Thursday, July 14, 2005

Weather

Weather, n. The climate of an hour. A permanent topic of conversations among persons whom it does not interest, but who have inherited the tendency to chatter about it from naked arboreal ancestors whom it keenly concerned. The setting up of official weather bureaus and their maintenance in mendacity prove that even governments are accessible to suasion by the rude forefathers of the jungle.

The rest of Bierce's entry (a poem) is hilarious and can be found on Manjusha's site.

2005 Update: The variable on which a farmer focuses attention and activity.

17 comments:

Lila said...

I'm going to try to go a whole week without talking about the weather.

I'll never make it.

Sar said...

Wow Doug, I didn't know Superman became a troll.

Weather - Prefix for a man who will always retain an audience and paycheck for stating his opinion regardless of its resulting accuracy.

(Aral Peppermint Patty Pez - you've come to life!)

Doug The Una said...

Aral, great job! Don't even mind that you're sicking your tongue out at me.

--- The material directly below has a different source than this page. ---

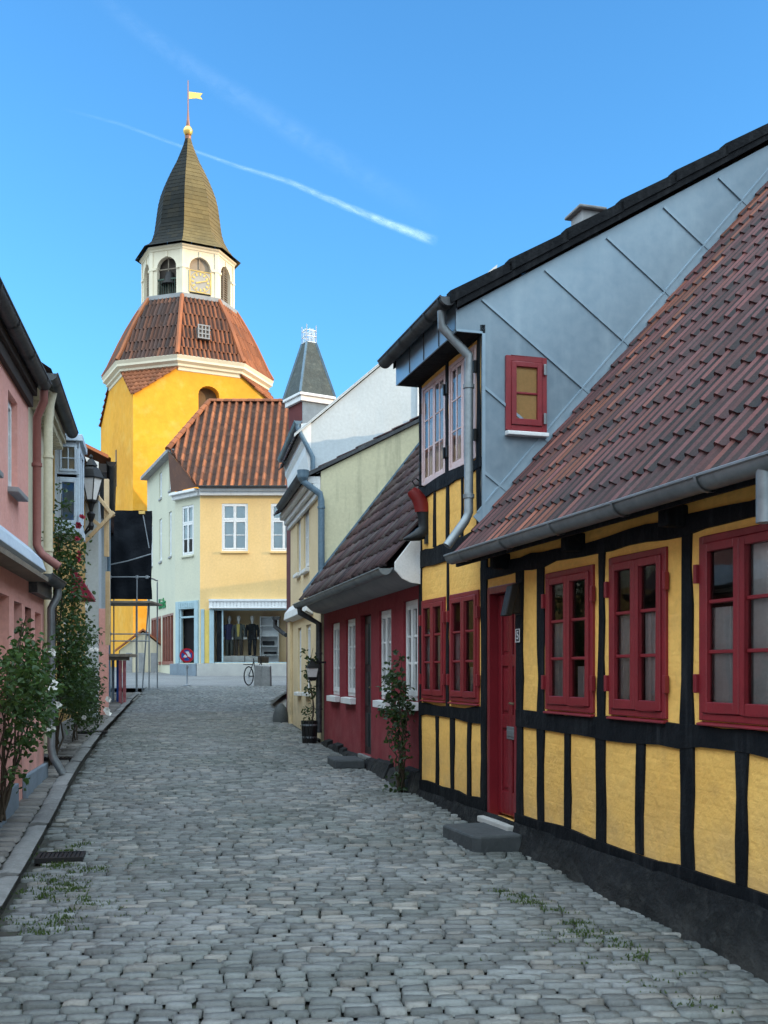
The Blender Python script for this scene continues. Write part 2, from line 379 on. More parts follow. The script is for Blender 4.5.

Superman, the Kiwi carpetbagger.

Sar, I'd only add see Economist.

GABRIEL C. ZOLMAN said...

Weather, v. A verb affecting change, and the relative erosion of our changing faces.

)+(

Anonymous said...

If you're having a stiff, awkward phone conversation with a distant relative, talking about the weather can lengthen the conversation from 30 seconds to a more polite ten minutes. Comes in handy.

Doug The Una said...

Gabriel, is it the heat or the brimstone that causes hair to grow on your mug?

The Tom Harper? I'm honored.

Actonbell, you must be murder at scrabble(tm.)

*ahem*
Whither the weather and whether it snows, the wind wends over water wherever it blows.

dddragon said...

Doug, you know that Actonbell and her hubby are the scourge of our parent's weekly Scrabble(tm) games.

Weather, n. The thing that we all love to complain about, no matter what it is supposed to be or actually ends up being. Also, the thing we are most likely to panic about (i.e. in Pennsylvania, if snow is in the forecast, then everyone buys milk and bread).

Doug The Una said...

a4g, I think weather is actually the dependable part. After sports but ahead of politics.

Dddragon, I remember that post. Bacnk when she was Lucinda. What is it about snow? In Georgia the same thing happened. I've seen blizzards, earthquakes and hurricanes but I've never seen the stores closed for more than a day.

Anonymous said...

Weather: In the era of global warming, Mother Nature's handwriting on the wall.

Unknown said...

it fills in the blanks of pregnant pauses

Sar said...

oooh - good one, Weirsdo!

TLP said...

Weather: something a fellow who lives in Altadena CA knows little about.

And you're right. The grocery stores never close, not even for a day. It's just tradition to go shopping when it snows.

Doug The Una said...

Weirsdo, so it's a mene rain a-gonna fall?

Karma, a storm will break a silence. Kind of amazing that a blue sky does too.

I agree, Sar.

I beg your pardon, Tan Lucy. When my sister lived in L.A. she once famously said "It's not true that we have no seasons. There's really smoggy and pretty smoggy."

dddragon said...

I remember not being able to go out for recess because of the "Smog Index" being too high.

Out here they call it "hazy". Yeah, right.

Doug The Una said...

Dddragon, I've lived in LA twice. 1980-1985 and 2000-present. It's hard to believe but the smog is much, much improved. I agree that the euphemisms are ridiculous. When you can see the air, that's bad.

Minka said...

Weather? Don´t get me started! Living in Iceland, the weather topic is of vital importance. Not really though. We have a lot of weather, the problem is: it all happens in one day. As a tourist you are basically screwed; whatever outfit you decide upon in the morning it is of no use three hours later. Same with the seasons here. There is a long dark winter, followed by a very short summer-which I think I have missed this year, ´cause last Tuesday I was still asleep between 9-10 o´clock.
The seasons of spring and fall are in between, but you might blink and they are gone.
But what do I know about weather, just making conversation ;)

Doug The Una said...

Haha, Monika. Set your alarm next year. I think you're saying visitors to Iceland should wear layers. For example, long underwear beneath an orange jumpsuit, under chains below handcuffs, with barrels of rifles covering both ears. (Kidding, Iceland sounds beautiful and I'd love to see it.)